▶ Directions for this task
Repeat the material below exactly, line for line.

+++ Data +++

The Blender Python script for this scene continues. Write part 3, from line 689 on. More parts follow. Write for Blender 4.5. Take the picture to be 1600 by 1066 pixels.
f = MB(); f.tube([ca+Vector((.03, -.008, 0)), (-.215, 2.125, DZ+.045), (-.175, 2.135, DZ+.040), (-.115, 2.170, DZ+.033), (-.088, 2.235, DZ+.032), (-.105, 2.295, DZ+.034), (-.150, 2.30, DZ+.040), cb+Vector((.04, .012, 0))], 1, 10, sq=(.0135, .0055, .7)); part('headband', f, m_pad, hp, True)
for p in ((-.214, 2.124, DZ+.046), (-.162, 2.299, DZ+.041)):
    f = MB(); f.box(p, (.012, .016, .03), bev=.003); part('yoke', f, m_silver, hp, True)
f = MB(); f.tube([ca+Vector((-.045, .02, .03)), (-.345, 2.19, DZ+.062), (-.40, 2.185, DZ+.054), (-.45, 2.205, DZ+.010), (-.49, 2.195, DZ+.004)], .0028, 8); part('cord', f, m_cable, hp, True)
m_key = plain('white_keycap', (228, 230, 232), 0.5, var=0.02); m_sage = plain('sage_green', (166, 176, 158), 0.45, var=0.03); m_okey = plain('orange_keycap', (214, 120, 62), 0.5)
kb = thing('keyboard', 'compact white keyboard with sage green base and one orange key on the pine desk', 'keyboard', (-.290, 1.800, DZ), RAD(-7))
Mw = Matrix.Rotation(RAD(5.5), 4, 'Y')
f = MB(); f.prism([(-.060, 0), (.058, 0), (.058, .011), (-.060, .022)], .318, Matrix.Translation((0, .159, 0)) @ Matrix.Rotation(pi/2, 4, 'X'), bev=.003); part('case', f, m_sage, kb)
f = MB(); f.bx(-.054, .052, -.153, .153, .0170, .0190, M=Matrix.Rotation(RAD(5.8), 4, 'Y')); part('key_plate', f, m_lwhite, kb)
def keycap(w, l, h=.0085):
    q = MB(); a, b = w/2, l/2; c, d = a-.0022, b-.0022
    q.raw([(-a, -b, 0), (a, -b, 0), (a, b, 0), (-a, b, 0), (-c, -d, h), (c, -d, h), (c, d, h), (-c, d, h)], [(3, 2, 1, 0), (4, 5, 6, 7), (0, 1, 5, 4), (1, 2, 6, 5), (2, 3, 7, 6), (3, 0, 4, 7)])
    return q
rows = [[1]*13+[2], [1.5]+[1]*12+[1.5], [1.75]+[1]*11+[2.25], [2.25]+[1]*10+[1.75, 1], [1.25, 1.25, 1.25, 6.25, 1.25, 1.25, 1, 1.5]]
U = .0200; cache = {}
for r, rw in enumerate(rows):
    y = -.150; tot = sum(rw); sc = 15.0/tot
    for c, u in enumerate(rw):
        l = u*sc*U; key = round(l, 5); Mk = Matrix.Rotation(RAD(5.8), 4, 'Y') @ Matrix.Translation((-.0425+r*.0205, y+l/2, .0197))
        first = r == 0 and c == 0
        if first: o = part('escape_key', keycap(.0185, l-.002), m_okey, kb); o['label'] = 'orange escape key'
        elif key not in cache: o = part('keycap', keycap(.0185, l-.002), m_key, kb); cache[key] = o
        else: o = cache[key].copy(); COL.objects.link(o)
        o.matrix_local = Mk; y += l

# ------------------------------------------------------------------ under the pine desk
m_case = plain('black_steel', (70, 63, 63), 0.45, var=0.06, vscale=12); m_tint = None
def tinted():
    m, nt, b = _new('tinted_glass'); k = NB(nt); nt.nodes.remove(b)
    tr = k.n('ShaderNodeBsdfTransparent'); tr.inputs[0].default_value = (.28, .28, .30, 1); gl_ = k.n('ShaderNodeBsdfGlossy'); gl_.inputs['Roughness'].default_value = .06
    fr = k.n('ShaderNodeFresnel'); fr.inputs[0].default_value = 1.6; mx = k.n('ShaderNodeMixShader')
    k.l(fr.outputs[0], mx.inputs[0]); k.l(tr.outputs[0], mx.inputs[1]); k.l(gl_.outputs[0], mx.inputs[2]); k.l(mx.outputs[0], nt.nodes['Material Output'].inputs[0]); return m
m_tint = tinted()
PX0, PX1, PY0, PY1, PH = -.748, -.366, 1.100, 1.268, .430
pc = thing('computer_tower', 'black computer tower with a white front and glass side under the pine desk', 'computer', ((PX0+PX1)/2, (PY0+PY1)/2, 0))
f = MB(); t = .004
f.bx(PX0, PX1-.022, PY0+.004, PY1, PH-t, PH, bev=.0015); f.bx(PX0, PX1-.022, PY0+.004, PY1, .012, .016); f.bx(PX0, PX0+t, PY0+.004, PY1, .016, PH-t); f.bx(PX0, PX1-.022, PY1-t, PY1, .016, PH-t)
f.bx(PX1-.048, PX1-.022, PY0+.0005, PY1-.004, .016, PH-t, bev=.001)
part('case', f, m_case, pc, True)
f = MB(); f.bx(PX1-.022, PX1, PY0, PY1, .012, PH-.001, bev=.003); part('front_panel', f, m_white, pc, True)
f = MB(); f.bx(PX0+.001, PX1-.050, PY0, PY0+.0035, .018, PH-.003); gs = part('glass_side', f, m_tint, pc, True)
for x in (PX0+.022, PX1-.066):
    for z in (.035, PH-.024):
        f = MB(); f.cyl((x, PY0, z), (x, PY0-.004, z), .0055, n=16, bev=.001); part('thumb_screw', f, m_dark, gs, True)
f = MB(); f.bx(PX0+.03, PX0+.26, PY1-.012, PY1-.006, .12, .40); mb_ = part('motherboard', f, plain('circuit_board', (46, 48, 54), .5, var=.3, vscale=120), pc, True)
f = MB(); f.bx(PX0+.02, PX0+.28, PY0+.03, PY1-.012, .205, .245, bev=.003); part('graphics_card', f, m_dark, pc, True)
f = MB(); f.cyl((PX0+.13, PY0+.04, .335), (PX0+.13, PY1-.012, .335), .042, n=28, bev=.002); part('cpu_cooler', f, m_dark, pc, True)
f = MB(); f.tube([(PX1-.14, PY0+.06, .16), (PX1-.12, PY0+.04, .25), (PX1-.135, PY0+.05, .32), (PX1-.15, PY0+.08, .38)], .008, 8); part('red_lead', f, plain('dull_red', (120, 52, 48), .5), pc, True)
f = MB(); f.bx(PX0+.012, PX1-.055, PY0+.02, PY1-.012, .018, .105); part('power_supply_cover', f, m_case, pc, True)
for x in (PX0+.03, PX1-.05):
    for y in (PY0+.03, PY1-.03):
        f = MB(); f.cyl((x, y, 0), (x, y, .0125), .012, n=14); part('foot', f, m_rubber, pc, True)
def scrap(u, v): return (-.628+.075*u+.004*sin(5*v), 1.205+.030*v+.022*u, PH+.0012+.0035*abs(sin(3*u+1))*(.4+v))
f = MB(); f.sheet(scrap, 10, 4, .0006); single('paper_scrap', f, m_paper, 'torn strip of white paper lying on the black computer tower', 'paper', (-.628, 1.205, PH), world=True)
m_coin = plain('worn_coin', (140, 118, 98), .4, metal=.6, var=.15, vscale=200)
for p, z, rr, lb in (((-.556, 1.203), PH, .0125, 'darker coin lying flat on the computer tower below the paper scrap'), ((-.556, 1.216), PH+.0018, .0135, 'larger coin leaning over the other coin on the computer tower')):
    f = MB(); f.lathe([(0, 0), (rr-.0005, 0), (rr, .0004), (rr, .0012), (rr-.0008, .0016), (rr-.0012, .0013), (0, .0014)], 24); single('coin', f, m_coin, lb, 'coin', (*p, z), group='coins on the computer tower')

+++

▶ Finished exercise
The Blender Python script for this scene continues. Write part 3, from line 689 on. More parts follow. Write for Blender 4.5. Take the picture to be 1600 by 1066 pixels.
f = MB(); f.tube([ca+Vector((.03, -.008, 0)), (-.215, 2.125, DZ+.045), (-.175, 2.135, DZ+.040), (-.115, 2.170, DZ+.033), (-.088, 2.235, DZ+.032), (-.105, 2.295, DZ+.034), (-.150, 2.30, DZ+.040), cb+Vector((.04, .012, 0))], 1, 10, sq=(.0135, .0055, .7)); part('headband', f, m_pad, hp, True)
for p in ((-.214, 2.124, DZ+.046), (-.162, 2.299, DZ+.041)):
    f = MB(); f.box(p, (.012, .016, .03), bev=.003); part('yoke', f, m_silver, hp, True)
f = MB(); f.tube([ca+Vector((-.045, .02, .03)), (-.345, 2.19, DZ+.062), (-.40, 2.185, DZ+.054), (-.45, 2.205, DZ+.010), (-.49, 2.195, DZ+.004)], .0028, 8); part('cord', f, m_cable, hp, True)
m_key = plain('white_keycap', (228, 230, 232), 0.5, var=0.02); m_sage = plain('sage_green', (166, 176, 158), 0.45, var=0.03); m_okey = plain('orange_keycap', (214, 120, 62), 0.5)
kb = thing('keyboard', 'compact white keyboard with sage green base and one orange key on the pine desk', 'keyboard', (-.290, 1.800, DZ), RAD(-7))
Mw = Matrix.Rotation(RAD(5.5), 4, 'Y')
f = MB(); f.prism([(-.060, 0), (.058, 0), (.058, .011), (-.060, .022)], .318, Matrix.Translation((0, .159, 0)) @ Matrix.Rotation(pi/2, 4, 'X'), bev=.003); part('case', f, m_sage, kb)
f = MB(); f.bx(-.054, .052, -.153, .153, .0170, .0190, M=Matrix.Rotation(RAD(5.8), 4, 'Y')); part('key_plate', f, m_lwhite, kb)
def keycap(w, l, h=.0085):
    q = MB(); a, b = w/2, l/2; c, d = a-.0022, b-.0022
    q.raw([(-a, -b, 0), (a, -b, 0), (a, b, 0), (-a, b, 0), (-c, -d, h), (c, -d, h), (c, d, h), (-c, d, h)], [(3, 2, 1, 0), (4, 5, 6, 7), (0, 1, 5, 4), (1, 2, 6, 5), (2, 3, 7, 6), (3, 0, 4, 7)])
    return q
rows = [[1]*13+[2], [1.5]+[1]*12+[1.5], [1.75]+[1]*11+[2.25], [2.25]+[1]*10+[1.75, 1], [1.25, 1.25, 1.25, 6.25, 1.25, 1.25, 1, 1.5]]
U = .0200; cache = {}
for r, rw in enumerate(rows):
    y = -.150; tot = sum(rw); sc = 15.0/tot
    for c, u in enumerate(rw):
        l = u*sc*U; key = round(l, 5); Mk = Matrix.Rotation(RAD(5.8), 4, 'Y') @ Matrix.Translation((-.0425+r*.0205, y+l/2, .0197))
        first = r == 0 and c == 0
        if first: o = part('escape_key', keycap(.0185, l-.002), m_okey, kb); o['label'] = 'orange escape key'
        elif key not in cache: o = part('keycap', keycap(.0185, l-.002), m_key, kb); cache[key] = o
        else: o = cache[key].copy(); COL.objects.link(o)
        o.matrix_local = Mk; y += l

# ------------------------------------------------------------------ under the pine desk
m_case = plain('black_steel', (70, 63, 63), 0.45, var=0.06, vscale=12); m_tint = None
def tinted():
    m, nt, b = _new('tinted_glass'); k = NB(nt); nt.nodes.remove(b)
    tr = k.n('ShaderNodeBsdfTransparent'); tr.inputs[0].default_value = (.28, .28, .30, 1); gl_ = k.n('ShaderNodeBsdfGlossy'); gl_.inputs['Roughness'].default_value = .06
    fr = k.n('ShaderNodeFresnel'); fr.inputs[0].default_value = 1.6; mx = k.n('ShaderNodeMixShader')
    k.l(fr.outputs[0], mx.inputs[0]); k.l(tr.outputs[0], mx.inputs[1]); k.l(gl_.outputs[0], mx.inputs[2]); k.l(mx.outputs[0], nt.nodes['Material Output'].inputs[0]); return m
m_tint = tinted()
PX0, PX1, PY0, PY1, PH = -.748, -.366, 1.100, 1.268, .430
pc = thing('computer_tower', 'black computer tower with a white front and glass side under the pine desk', 'computer', ((PX0+PX1)/2, (PY0+PY1)/2, 0))
f = MB(); t = .004
f.bx(PX0, PX1-.022, PY0+.004, PY1, PH-t, PH, bev=.0015); f.bx(PX0, PX1-.022, PY0+.004, PY1, .012, .016); f.bx(PX0, PX0+t, PY0+.004, PY1, .016, PH-t); f.bx(PX0, PX1-.022, PY1-t, PY1, .016, PH-t)
f.bx(PX1-.048, PX1-.022, PY0+.0005, PY1-.004, .016, PH-t, bev=.001)
part('case', f, m_case, pc, True)
f = MB(); f.bx(PX1-.022, PX1, PY0, PY1, .012, PH-.001, bev=.003); part('front_panel', f, m_white, pc, True)
f = MB(); f.bx(PX0+.001, PX1-.050, PY0, PY0+.0035, .018, PH-.003); gs = part('glass_side', f, m_tint, pc, True)
for x in (PX0+.022, PX1-.066):
    for z in (.035, PH-.024):
        f = MB(); f.cyl((x, PY0, z), (x, PY0-.004, z), .0055, n=16, bev=.001); part('thumb_screw', f, m_dark, gs, True)
f = MB(); f.bx(PX0+.03, PX0+.26, PY1-.012, PY1-.006, .12, .40); mb_ = part('motherboard', f, plain('circuit_board', (46, 48, 54), .5, var=.3, vscale=120), pc, True)
f = MB(); f.bx(PX0+.02, PX0+.28, PY0+.03, PY1-.012, .205, .245, bev=.003); part('graphics_card', f, m_dark, pc, True)
f = MB(); f.cyl((PX0+.13, PY0+.04, .335), (PX0+.13, PY1-.012, .335), .042, n=28, bev=.002); part('cpu_cooler', f, m_dark, pc, True)
f = MB(); f.tube([(PX1-.14, PY0+.06, .16), (PX1-.12, PY0+.04, .25), (PX1-.135, PY0+.05, .32), (PX1-.15, PY0+.08, .38)], .008, 8); part('red_lead', f, plain('dull_red', (120, 52, 48), .5), pc, True)
f = MB(); f.bx(PX0+.012, PX1-.055, PY0+.02, PY1-.012, .018, .105); part('power_supply_cover', f, m_case, pc, True)
for x in (PX0+.03, PX1-.05):
    for y in (PY0+.03, PY1-.03):
        f = MB(); f.cyl((x, y, 0), (x, y, .0125), .012, n=14); part('foot', f, m_rubber, pc, True)
def scrap(u, v): return (-.628+.075*u+.004*sin(5*v), 1.205+.030*v+.022*u, PH+.0012+.0035*abs(sin(3*u+1))*(.4+v))
f = MB(); f.sheet(scrap, 10, 4, .0006); single('paper_scrap', f, m_paper, 'torn strip of white paper lying on the black computer tower', 'paper', (-.628, 1.205, PH), world=True)
m_coin = plain('worn_coin', (140, 118, 98), .4, metal=.6, var=.15, vscale=200)
for p, z, rr, lb in (((-.556, 1.203), PH, .0125, 'darker coin lying flat on the computer tower below the paper scrap'), ((-.556, 1.216), PH+.0018, .0135, 'larger coin leaning over the other coin on the computer tower')):
    f = MB(); f.lathe([(0, 0), (rr-.0005, 0), (rr, .0004), (rr, .0012), (rr-.0008, .0016), (rr-.0012, .0013), (0, .0014)], 24); single('coin', f, m_coin, lb, 'coin', (*p, z), group='coins on the computer tower')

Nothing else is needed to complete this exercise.